At the risk of being redundant, 3D printing is transforming the world. Note that I expressed this in the present tense. It is changing the world today – not tomorrow, and not some day in the future, today. It’s changing how people solve problems in what may seem like small ways – but in ways that are profound. Coupled with free modeling software like Blender, I want to tell you a story of how, in literally less than one hour and having purchased no equipment, I got exactly what I needed.
Unique Problems
Even though in many ways we all have the same things, we still have custom needs. Maybe 80% of our needs are the same, and the industrial revolution did a great job of solving those needs. (In a supermarket, this amounts to about 150 items, according to The Organized Mind.) However, there are still many unmet needs that take a large degree of time and effort to address. Around here, I’ve had plenty of these “needs” that I’ve solved. From custom stair noses to airlock doggy doors to the solar powered mini-barn, I’ve created solutions by hand to more than a few unique problems. I’ve gotten used to these solutions being crazy and expensive. However, 3D printing is changing that.
I recently removed some fluorescent lights from my video studio. Some of the challenge was aesthetic, but mostly I wanted to address challenges with reliability as the lights were starting to fail. I opted for drop-lighting like you’d see outside. That meant converting the power supplies for the fluorescent lights to outlets that I could plug the strings of light into. The problem was that the drywall around these boxes weren’t finished well, because the drywaller knew they would be hidden behind lights – or, at least, they were.
I can certainly pay to have the drywall finished right up to the boxes, but that’s a labor-intensive process that becomes expensive. A larger than normal duplex plate would more than cover the gap, but finding what I needed proved to be an impossible task. So I decided to do something radical: print them.
Into the Blender
I quickly went to the internet, found some duplex wall covers to get the basic shape of the outlets and ratios. I dropped that into Adobe Illustrator. A few minutes later, with the help of image trace, I had a basic shape. To that I added a circle at 143mm in diameter. The printer I had access to had a maximum Y dimension of 145mm, so I sized the cover to 143mm around. I had what I needed in a vector-based image file in black and white for the part I needed.
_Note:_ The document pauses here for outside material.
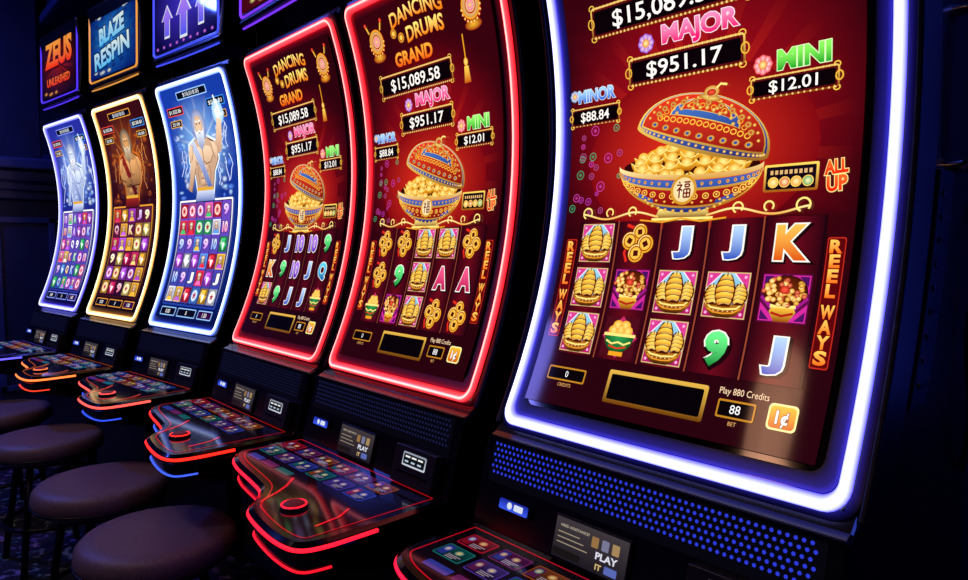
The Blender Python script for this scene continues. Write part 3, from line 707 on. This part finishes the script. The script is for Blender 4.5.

It took a minute or two to merge paths and output a SVG (Scalable Vector Graphics) file that I could import into the free Blender 3D modeling software. Unlike Illustrator, I had never used Blender. I watched a few videos at 2x speed and did a few searches and discovered the ability to extrude my 2D graphics. This would add depth. I settled on 1/8″ because it would be thick enough to stand up to long-term placement.
A few more minutes later, I had a 3D model that I could share with my public library.
Public Printer
I live in Carmel, IN and we have an amazing library. One of their recent additions is a digital media lab that, among other things, has two 3D printers. They charge a usage fee of $3-7 per part you print based on how much 3D filament you use. There wasn’t a way to email a part, so I drove the 3 miles to the lab and handed the librarian my model and answered a few questions.
Total time invested from the point I decided to create the parts myself to dropping them off at the library – less than one hour. I easily would have spent this trying to locate the exact part I wanted (assuming I could find it) and would have spent many more hours trying to adapt whatever I found to match what I need.
Sure, I didn’t have the part right that second, but a few days later – and one revision due to an error I made – and I’ve got exactly what I need. I would have waited for a few days to get something had I ordered it from out of town – so ultimately I got my solution in about the same time.
What’s the Change?
So what’s the point? Well, we’re moving to a time when anyone who can design something in 3D can have it made flawlessly by computers. We can already buy (or download for free) stock photography and print our own artwork for our walls. Print a picture on canvas and apply a brush stroke and who will be able to tell that it wasn’t painted?
As I was walking through a gift store recently, I realized that most of their wall hangings were either engraved sayings – which were public domain – or they were words over stock photography. What happens when it’s cheaper to have a piece of artwork custom printed for you and delivered to your door than it is to buy artwork from a gallery?
In the 3D space, why keep small parts? If you can keep a 3D model of the part, and if the printing material (PLA or ABS) is strong enough, why not just keep a printer and the models around?
What’s the Difference?
I had the pleasure of working for a rapid prototyping company in the mid-1990s. We had SLA (Stereolithography) , SLS (Selective laser sintering), and a few more obscure prototyping systems available to us. The idea of 3D printing of a part isn’t new. What’s new are two things. First, the price point for a printer is $1,000 – or less – for something that used to cost hundreds of thousands of dollars. $1,000 isn’t a consumer purchase, but the smaller $200 units are. Oh, and they’re faster than the old machines, so you can get more throughput.
Second, the materials are more rigid. The materials that SLA and SLS used were notoriously fragile. PLA and particularly ABS plastic is sufficiently rigid to be the final product. With SLA and SLS, we were making casts of the prototypes to make copies, and then casting them into harder materials.
Having the materials that you can use directly, that can be produced more quickly, and at a price point that’s “consumable” – suddenly you have the door to mass customization shoved wide open.